On Wed, Jan 17, 2001 at 11:50:16AM +0100, Torsten Landschoff wrote:
> Following the latest discussions on this list I gather that I made
> some wrong decisions when writing pcap-linux.c - I thought that
> libpcap would be most portable by relying on the libc headers.
>
> Seems like that is wrong since libc includes kernel headers in turn
> making everything a nice mess.

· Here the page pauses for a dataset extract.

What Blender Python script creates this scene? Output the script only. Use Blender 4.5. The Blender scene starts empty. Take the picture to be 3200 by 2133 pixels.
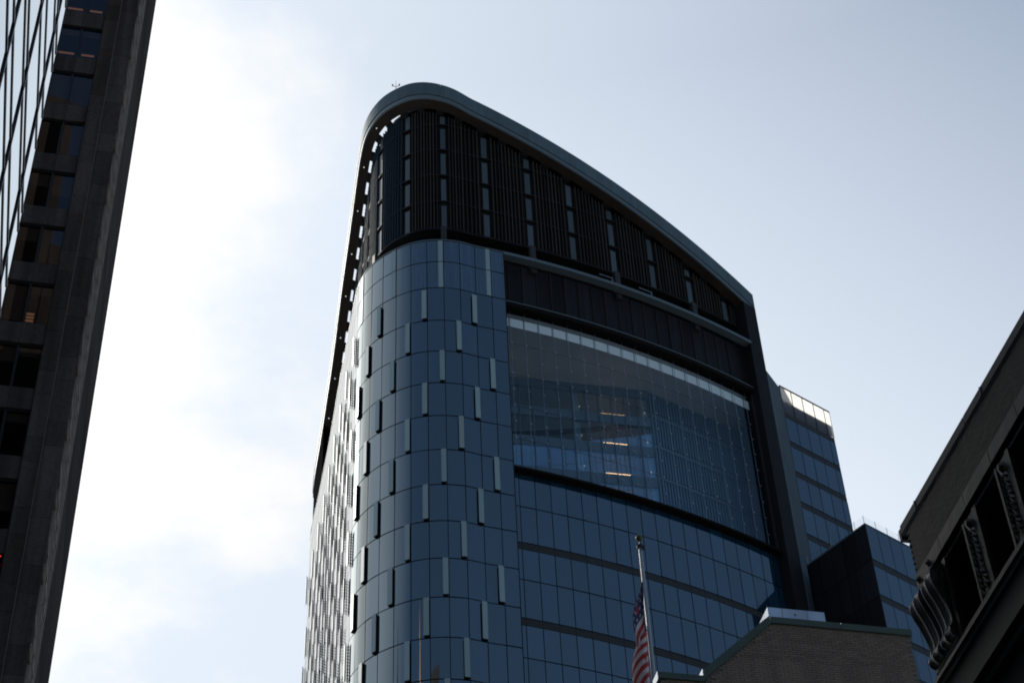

The question arises if I should change
> pcap-linux.c to rely solely on standard libc features and pull the
> kernel headers for the remainder (e.g. don't use netpacket/packet.h
> but linux/if_packet.h).
Yes, I'm kind of curious why there's a "netpacket/packet.h" that does
anything other than just include <linux/if_packet.h>. I guess it has
the advantage that it allows the Linux kernel developers to decide not
to have a "linux/if_packet.h" header any more - but if they did, that'd
break stuff that was written to work on libc5 systems as well, and that
therefore included <linux/if_packet.h> rather than <netpacket/packet.h>,
and there are other header files where the libc header file *does*
include a kernel header file, so there are other kernel header files
that can't disappear without breaking glibc.
One minor odd benefit it might provide is that, in at least some
versions of glibc, "netpacket/packet.h" appears to define some 2.4
kernel stuff (PACKET_RX_RING, PACKET_STATISTICS), so that, on *some*
platforms, it might be possible to compile on a 2.2[.x] system code that
can, when run on a 2.4[.x] kernel, use 2.4[.x] features.
I guess one other rationale might have been that maybe, in the future,
other systems will support PF_PACKET sockets, and if those systems use
<netpacket/packet.h> then that'd be a portable way of getting the stuff
for the PF_PACKET socket API.
But I'm not sure whether those are even strong enough to have a header
file other than <linux/if_packet.h> for this...
> BTW: Does anybody know why glibc has a copy of the structures and
> defines from if_packet.h in netpacket/packet.h? This only asks for
> getting out of sync.
...much less to have <netpacket/packet.h> do anything other than include
<linux/if_packet.h>.
You might want to ask the glibc folk what the rationale for this was; it
sure does look as if it runs the risk of getting out of sync.